Wenn Marken damit beginnen, für ihre Werte und Vorzüge (d. h. den Brand Purpose) zu werben, müssen sie die Verbraucher davon überzeugen, dass ihre Bemühungen uneigennützig und nicht auf Profit ausgerichtet sind. Laut einer kürzlich durchgeführten Umfrage sind 4 von 10 Verbrauchern der Meinung, dass Marken zu sehr versuchen, den Anschein zu erwecken, dass sie sich engagieren. Wenn sich eine Marke in eine Initiative stürzt, die ihrem Brand Purpose nicht gerecht wird, wird sie sofort von einem bereits skeptischen Kundenstamm zurückgewiesen. Vertrauen ist das wertvollste Markenattribut, das Marketer stärken können.

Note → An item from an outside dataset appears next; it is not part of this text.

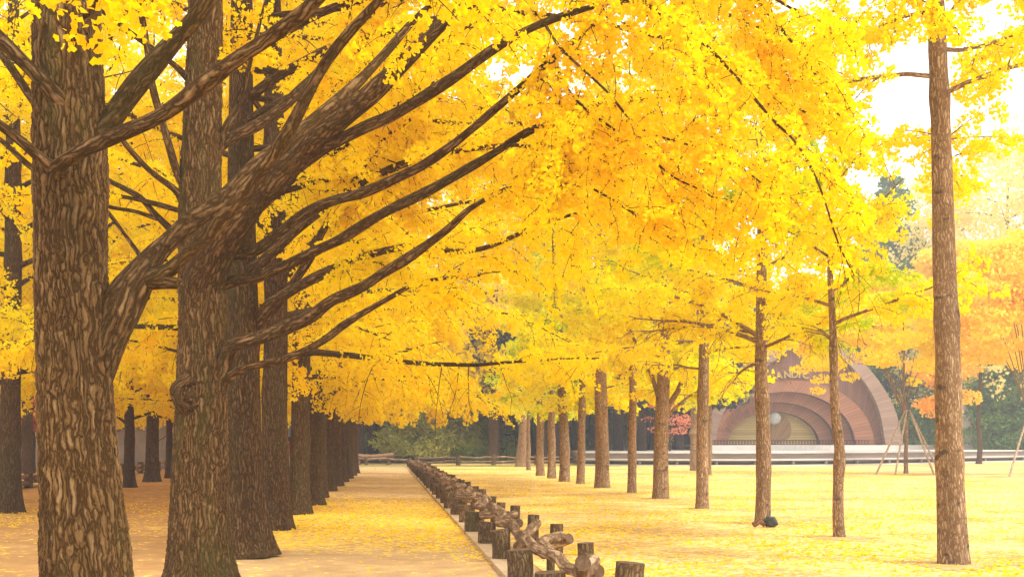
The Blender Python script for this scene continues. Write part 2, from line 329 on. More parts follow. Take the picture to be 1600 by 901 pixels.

Dazu gehört auch, den Brand Purpose authentisch zu vermitteln.
5. Den Brand Purpose mit dem Unternehmenszweck in Einklang bringen
Ein häufiger Fehler der Marken hängt damit zusammen, dass sie die Beziehung zur Muttermarke oder zu anderen Marken innerhalb der Muttergesellschaft nicht berücksichtigen. Es ist wichtig, dass ein Brand Purpose nicht mit einem anderen in Konflikt gerät.
Als Dove beispielsweise die "Campaign for Real Beauty" startete, geriet die Muttergesellschaft Unilever in Schwierigkeiten, da das Unternehmen auch die Marke Axe besitzt. Das Problem? Dove griff Marken an, die künstliche Schönheit aufwerteten, weil sie das Selbstvertrauen der Frauen untergruben, während Axe in der Tat Frauen sexualisierte. Dieser Umstand führte zu einer unerwünschten öffentlichen Medienaufmerksamkeit. Ein kluger Brand Purpose stellt sicher, dass zumindest die Zielsetzung einer Marke nicht mit der einer anderen Marke unter dem gleichen Dach in Konflikt gerät. Der "Brand Purpose" sollte einer Marke zu Wachstum verhelfen und nicht eine Richtung vorgeben, die zu Boykott und Abwanderung der Verbraucher führt. Um den Brand Purpose effektiv zu gestalten und zu aktivieren, bedarf es daher gründlicher Überlegungen.